● **Task inputs**:

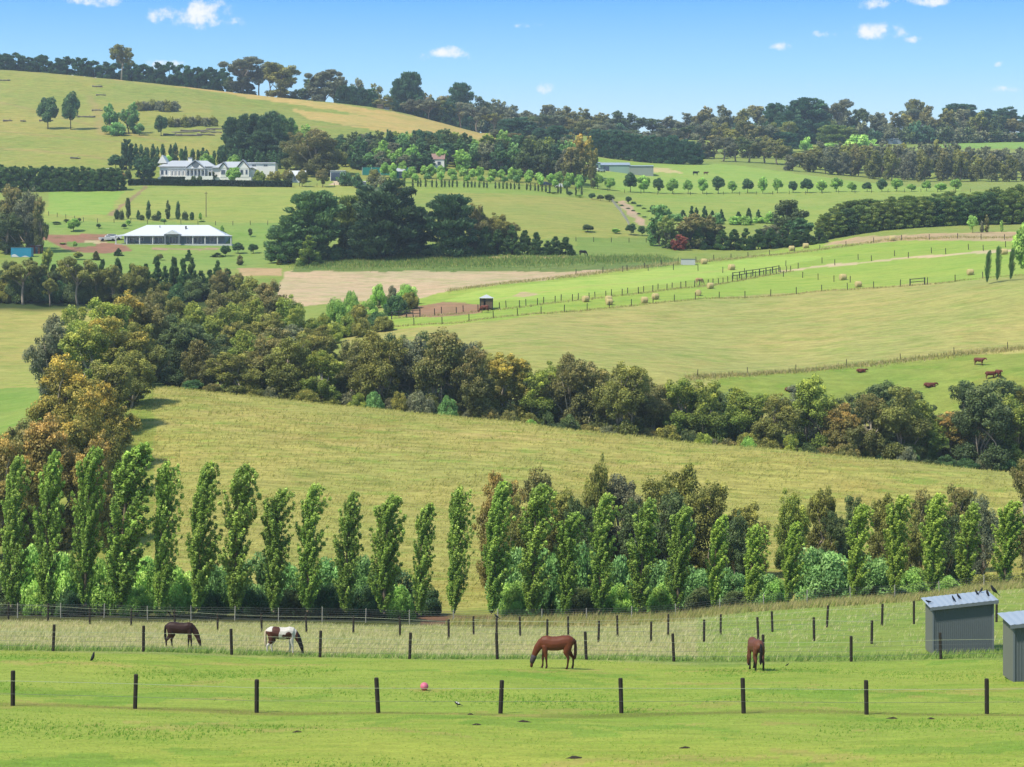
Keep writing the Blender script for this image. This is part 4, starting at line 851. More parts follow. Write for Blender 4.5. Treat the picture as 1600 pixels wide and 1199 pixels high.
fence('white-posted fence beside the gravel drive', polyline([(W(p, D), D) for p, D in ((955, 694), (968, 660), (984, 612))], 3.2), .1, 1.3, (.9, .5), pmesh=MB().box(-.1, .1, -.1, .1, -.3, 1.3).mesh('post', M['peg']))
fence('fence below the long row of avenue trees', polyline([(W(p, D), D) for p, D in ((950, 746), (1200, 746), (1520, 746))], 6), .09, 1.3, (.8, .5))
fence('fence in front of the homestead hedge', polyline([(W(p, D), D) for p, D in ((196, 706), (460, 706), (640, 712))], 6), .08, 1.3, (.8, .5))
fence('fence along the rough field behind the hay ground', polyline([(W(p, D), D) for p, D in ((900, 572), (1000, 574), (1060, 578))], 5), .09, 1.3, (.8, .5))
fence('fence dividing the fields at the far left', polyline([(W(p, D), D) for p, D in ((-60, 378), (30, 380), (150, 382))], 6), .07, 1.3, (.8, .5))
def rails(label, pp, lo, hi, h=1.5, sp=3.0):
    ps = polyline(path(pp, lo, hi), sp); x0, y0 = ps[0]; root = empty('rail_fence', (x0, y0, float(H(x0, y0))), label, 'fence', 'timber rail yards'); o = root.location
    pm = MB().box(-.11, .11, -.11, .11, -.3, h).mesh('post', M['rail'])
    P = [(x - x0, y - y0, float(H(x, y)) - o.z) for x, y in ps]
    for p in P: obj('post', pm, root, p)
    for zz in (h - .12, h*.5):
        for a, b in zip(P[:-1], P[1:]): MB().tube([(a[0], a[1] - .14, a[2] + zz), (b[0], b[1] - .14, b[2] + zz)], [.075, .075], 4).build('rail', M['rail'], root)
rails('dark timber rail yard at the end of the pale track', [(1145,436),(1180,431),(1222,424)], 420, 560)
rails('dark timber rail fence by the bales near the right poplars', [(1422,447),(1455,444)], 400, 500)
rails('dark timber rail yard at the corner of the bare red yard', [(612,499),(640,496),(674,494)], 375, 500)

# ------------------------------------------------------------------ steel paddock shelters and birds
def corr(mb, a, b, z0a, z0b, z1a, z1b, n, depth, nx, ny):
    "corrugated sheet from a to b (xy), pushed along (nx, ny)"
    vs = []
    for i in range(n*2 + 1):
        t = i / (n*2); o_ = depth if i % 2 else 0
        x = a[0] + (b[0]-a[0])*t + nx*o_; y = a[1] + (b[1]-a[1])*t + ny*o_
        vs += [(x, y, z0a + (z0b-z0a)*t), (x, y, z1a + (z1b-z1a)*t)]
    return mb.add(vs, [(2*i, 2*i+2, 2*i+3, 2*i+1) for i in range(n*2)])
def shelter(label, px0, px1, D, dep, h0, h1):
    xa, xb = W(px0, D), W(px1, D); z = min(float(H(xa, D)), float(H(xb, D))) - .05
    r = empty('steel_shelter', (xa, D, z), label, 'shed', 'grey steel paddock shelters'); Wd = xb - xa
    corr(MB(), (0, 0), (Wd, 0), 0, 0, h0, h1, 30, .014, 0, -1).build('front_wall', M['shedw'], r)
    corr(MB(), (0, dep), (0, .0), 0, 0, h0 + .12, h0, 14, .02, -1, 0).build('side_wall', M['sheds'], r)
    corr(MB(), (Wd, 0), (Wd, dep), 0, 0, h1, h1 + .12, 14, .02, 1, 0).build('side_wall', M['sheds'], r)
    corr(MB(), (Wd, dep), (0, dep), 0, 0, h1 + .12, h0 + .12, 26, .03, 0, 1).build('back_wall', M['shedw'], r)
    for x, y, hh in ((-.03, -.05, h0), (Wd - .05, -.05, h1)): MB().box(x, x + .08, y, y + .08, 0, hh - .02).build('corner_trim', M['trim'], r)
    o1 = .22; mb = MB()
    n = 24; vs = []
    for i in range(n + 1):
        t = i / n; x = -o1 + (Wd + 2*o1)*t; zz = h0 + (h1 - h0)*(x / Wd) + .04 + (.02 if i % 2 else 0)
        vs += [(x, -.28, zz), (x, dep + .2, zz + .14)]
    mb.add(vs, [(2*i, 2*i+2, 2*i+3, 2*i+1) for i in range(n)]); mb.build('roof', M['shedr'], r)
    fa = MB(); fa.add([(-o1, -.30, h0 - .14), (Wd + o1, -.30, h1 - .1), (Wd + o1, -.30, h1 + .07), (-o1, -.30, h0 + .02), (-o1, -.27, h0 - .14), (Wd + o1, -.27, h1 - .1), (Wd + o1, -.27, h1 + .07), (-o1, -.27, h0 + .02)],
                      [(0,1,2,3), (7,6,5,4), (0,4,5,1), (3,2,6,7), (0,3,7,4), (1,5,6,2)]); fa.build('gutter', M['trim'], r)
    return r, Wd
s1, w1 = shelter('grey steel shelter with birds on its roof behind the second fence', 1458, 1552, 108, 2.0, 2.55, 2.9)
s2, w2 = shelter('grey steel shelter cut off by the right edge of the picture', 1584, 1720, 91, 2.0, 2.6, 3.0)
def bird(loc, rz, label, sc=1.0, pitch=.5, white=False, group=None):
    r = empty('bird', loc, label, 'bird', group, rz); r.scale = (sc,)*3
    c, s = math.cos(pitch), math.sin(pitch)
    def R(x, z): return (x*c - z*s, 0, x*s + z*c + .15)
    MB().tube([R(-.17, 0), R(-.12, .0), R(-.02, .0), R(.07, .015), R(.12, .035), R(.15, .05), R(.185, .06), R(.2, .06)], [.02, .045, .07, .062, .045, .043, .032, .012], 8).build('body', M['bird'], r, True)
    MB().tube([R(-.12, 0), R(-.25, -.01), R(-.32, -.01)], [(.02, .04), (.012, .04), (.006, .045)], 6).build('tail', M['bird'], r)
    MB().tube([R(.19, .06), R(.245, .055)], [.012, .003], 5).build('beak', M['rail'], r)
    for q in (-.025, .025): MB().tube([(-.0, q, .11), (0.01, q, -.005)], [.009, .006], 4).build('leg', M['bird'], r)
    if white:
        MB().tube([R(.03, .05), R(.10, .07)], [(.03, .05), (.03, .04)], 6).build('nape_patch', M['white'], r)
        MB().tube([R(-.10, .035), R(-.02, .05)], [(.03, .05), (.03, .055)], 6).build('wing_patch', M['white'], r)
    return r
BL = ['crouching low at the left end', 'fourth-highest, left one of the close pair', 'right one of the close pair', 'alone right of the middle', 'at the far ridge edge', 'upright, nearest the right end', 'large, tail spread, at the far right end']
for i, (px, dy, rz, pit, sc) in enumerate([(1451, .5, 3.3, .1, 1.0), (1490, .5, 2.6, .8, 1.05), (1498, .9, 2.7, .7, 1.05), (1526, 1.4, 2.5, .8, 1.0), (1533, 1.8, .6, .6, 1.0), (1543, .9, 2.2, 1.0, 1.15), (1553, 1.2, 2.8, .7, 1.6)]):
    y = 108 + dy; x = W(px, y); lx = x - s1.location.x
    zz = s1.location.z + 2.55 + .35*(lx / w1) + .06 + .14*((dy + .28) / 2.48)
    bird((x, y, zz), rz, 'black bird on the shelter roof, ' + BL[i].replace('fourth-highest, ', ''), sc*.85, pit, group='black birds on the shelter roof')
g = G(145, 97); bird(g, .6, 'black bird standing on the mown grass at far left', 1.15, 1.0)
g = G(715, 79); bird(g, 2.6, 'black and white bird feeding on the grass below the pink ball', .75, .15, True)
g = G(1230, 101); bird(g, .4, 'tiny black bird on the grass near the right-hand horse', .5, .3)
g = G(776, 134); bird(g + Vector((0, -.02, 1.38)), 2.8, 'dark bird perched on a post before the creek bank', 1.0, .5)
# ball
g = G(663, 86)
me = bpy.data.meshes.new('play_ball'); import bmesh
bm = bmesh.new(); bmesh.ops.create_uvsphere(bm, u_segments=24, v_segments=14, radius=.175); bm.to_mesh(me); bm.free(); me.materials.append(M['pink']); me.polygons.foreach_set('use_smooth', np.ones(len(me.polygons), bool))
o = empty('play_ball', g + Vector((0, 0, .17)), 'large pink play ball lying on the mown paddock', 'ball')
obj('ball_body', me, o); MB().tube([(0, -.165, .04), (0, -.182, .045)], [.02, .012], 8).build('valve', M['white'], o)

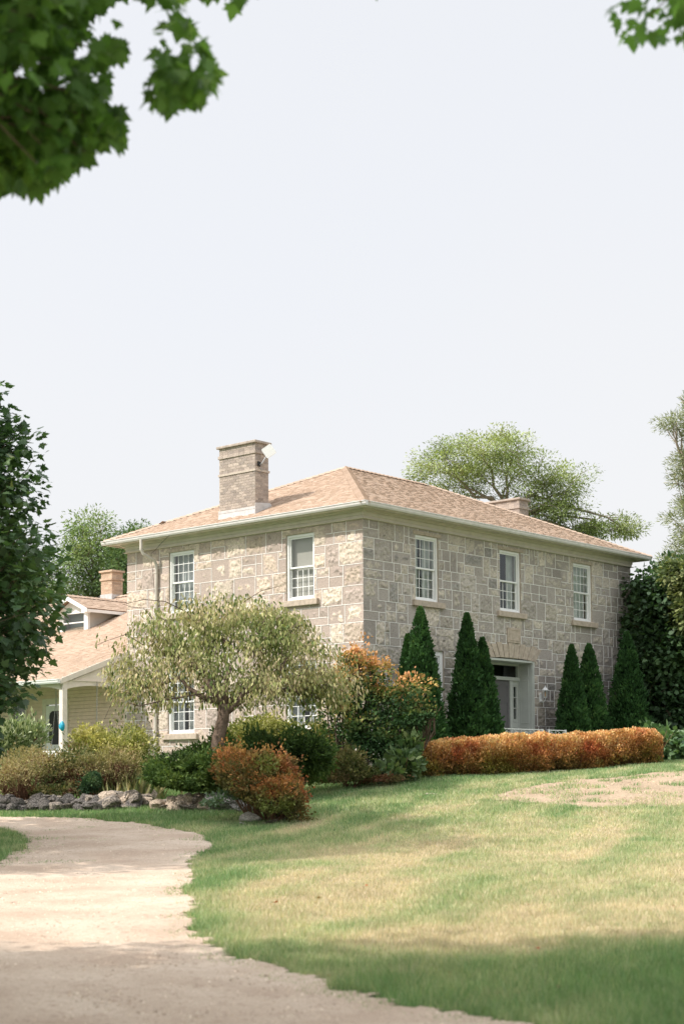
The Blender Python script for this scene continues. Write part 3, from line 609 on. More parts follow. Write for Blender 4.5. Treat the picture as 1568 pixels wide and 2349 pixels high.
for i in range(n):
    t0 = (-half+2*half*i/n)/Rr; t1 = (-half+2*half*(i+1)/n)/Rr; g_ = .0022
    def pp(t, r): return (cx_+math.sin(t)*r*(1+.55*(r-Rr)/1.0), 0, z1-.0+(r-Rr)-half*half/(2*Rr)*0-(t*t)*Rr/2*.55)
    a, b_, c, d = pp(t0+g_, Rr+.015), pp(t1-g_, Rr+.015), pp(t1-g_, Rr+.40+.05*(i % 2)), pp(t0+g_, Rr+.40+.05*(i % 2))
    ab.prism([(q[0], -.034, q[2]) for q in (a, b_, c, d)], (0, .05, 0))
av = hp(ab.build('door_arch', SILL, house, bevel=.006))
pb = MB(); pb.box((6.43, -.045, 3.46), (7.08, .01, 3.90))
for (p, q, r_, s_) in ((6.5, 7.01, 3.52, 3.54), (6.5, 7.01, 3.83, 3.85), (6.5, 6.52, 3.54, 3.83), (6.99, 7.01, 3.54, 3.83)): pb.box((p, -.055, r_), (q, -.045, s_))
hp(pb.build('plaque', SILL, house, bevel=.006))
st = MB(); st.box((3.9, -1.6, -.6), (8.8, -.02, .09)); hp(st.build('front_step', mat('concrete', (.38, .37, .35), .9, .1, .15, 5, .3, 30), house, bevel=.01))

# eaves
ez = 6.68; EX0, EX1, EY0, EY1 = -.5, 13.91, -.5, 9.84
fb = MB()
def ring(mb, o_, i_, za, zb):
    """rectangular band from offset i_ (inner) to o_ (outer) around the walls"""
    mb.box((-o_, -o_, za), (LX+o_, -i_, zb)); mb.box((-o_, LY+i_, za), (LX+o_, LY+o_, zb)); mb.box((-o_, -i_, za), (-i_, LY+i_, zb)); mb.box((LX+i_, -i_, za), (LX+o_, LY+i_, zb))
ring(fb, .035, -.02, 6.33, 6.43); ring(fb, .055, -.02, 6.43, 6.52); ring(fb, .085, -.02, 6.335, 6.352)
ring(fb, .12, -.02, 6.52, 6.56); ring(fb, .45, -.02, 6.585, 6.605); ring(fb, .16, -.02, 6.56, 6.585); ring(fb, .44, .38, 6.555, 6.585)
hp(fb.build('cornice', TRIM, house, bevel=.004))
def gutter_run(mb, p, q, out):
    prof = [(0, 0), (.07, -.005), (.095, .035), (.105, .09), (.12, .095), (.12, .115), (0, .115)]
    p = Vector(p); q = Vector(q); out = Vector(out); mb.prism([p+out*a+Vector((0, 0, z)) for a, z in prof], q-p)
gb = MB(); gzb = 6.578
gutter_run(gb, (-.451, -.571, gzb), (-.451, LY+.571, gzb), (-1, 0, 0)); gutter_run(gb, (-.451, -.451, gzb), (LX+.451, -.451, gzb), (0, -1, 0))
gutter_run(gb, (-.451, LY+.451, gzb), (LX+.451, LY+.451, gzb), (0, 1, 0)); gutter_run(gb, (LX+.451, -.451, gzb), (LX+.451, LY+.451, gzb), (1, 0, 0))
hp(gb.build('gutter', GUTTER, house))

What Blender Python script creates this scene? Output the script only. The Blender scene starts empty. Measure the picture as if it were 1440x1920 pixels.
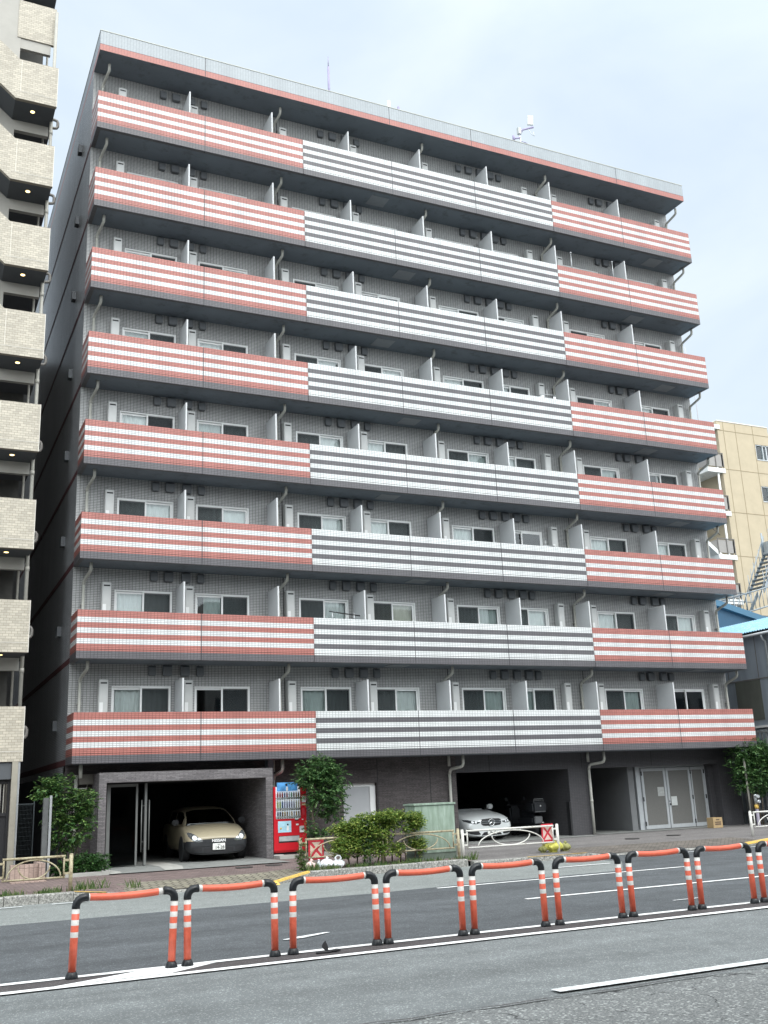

● **What is expected**: Exactly the lines from the line that has "The Blender Python" through the line that has "st = MB(); st.box((3.9, -1.6, -.6), (8.8, -.02, .09));" are to be repeated, both included, with nothing added.

● **Output of the task**:
The Blender Python script for this scene continues. Write part 3, from line 609 on. More parts follow. Write for Blender 4.5. Treat the picture as 1568 pixels wide and 2349 pixels high.
for i in range(n):
    t0 = (-half+2*half*i/n)/Rr; t1 = (-half+2*half*(i+1)/n)/Rr; g_ = .0022
    def pp(t, r): return (cx_+math.sin(t)*r*(1+.55*(r-Rr)/1.0), 0, z1-.0+(r-Rr)-half*half/(2*Rr)*0-(t*t)*Rr/2*.55)
    a, b_, c, d = pp(t0+g_, Rr+.015), pp(t1-g_, Rr+.015), pp(t1-g_, Rr+.40+.05*(i % 2)), pp(t0+g_, Rr+.40+.05*(i % 2))
    ab.prism([(q[0], -.034, q[2]) for q in (a, b_, c, d)], (0, .05, 0))
av = hp(ab.build('door_arch', SILL, house, bevel=.006))
pb = MB(); pb.box((6.43, -.045, 3.46), (7.08, .01, 3.90))
for (p, q, r_, s_) in ((6.5, 7.01, 3.52, 3.54), (6.5, 7.01, 3.83, 3.85), (6.5, 6.52, 3.54, 3.83), (6.99, 7.01, 3.54, 3.83)): pb.box((p, -.055, r_), (q, -.045, s_))
hp(pb.build('plaque', SILL, house, bevel=.006))
st = MB(); st.box((3.9, -1.6, -.6), (8.8, -.02, .09)); hp(st.build('front_step', mat('concrete', (.38, .37, .35), .9, .1, .15, 5, .3, 30), house, bevel=.01))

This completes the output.